Une date butoir approche. La phase de démonstration, dite 1B, (dessin, essais en soufflerie…) doit s’achever avant la fin de l’année pour enclencher le lancement de la phase de fabrication des démonstrateurs mi-2026. « Si ce n’est pas le cas, il nous faudra peut-être reconnaître que cela ne fonctionne pas », appuie le directeur général d’Airbus Defence and Space.

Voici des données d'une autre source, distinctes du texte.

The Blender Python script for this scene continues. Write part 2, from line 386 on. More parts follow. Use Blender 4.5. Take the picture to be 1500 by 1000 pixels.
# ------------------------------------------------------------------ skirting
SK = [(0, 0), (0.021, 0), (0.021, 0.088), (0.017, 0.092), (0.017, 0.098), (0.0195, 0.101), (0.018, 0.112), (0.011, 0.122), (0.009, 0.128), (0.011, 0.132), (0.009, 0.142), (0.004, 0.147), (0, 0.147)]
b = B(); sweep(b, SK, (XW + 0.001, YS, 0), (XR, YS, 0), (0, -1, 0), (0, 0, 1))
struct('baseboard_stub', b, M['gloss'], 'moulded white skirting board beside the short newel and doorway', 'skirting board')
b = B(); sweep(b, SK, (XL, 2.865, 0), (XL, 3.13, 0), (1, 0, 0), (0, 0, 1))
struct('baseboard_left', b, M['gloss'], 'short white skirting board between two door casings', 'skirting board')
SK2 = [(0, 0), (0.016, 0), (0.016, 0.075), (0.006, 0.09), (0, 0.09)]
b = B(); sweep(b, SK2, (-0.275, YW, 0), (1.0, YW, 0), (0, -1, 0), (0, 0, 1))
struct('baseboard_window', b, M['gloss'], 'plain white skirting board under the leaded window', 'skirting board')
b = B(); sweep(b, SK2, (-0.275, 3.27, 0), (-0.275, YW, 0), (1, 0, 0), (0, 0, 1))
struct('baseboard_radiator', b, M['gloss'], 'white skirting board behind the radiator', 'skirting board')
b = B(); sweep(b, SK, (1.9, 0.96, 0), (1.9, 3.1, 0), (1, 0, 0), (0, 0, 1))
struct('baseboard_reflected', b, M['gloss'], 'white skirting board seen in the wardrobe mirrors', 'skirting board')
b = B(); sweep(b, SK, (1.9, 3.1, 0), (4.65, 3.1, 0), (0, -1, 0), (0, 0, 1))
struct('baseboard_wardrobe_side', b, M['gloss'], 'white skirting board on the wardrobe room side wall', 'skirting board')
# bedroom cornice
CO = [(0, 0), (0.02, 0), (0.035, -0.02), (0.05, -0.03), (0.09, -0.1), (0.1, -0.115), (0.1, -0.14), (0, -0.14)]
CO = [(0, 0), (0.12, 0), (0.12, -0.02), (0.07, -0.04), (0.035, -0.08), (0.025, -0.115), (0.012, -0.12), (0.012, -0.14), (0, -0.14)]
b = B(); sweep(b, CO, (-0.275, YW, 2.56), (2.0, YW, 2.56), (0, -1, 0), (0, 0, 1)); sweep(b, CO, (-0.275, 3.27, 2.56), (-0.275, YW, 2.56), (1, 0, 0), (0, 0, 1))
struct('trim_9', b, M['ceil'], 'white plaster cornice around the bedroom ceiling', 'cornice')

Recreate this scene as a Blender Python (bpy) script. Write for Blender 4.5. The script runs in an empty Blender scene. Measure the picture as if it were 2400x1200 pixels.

Ces divisions font les affaires des projets concurrents, F-47 américain (successeur du F-35) et Global Combat Air Program (GCAP). Ce dernier a été lancé par le Royaume-Uni (BAE Systems), l’Italie (Leonardo) et le Japon (Mitsubishi), en 2022, cinq ans après le SCAF. Mais les partenaires ont annoncé, au Bourget, le nom de leur société commune, Edgewing, avec l’objectif d’une mise en service en 2035, cinq ans avant le SCAF.
Guillaume Faury, le président exécutif d’Airbus, a évoqué, à plusieurs reprises, une possible fusion entre le SCAF et le GCAP. M. Trappier, lui, s’est dit « réticent » à cette idée. En cas de divorce, il n’exclut pas d’y aller seul. « Je suis prêt à coopérer et partager, mais Dassault et ses partenaires Thales et Safran disposent des compétences pour construire un avion de combat au plan national », a-t-il lancé devant les députés en avril. Dans l’industrie, l’Europe de la défense est encore très lointaine.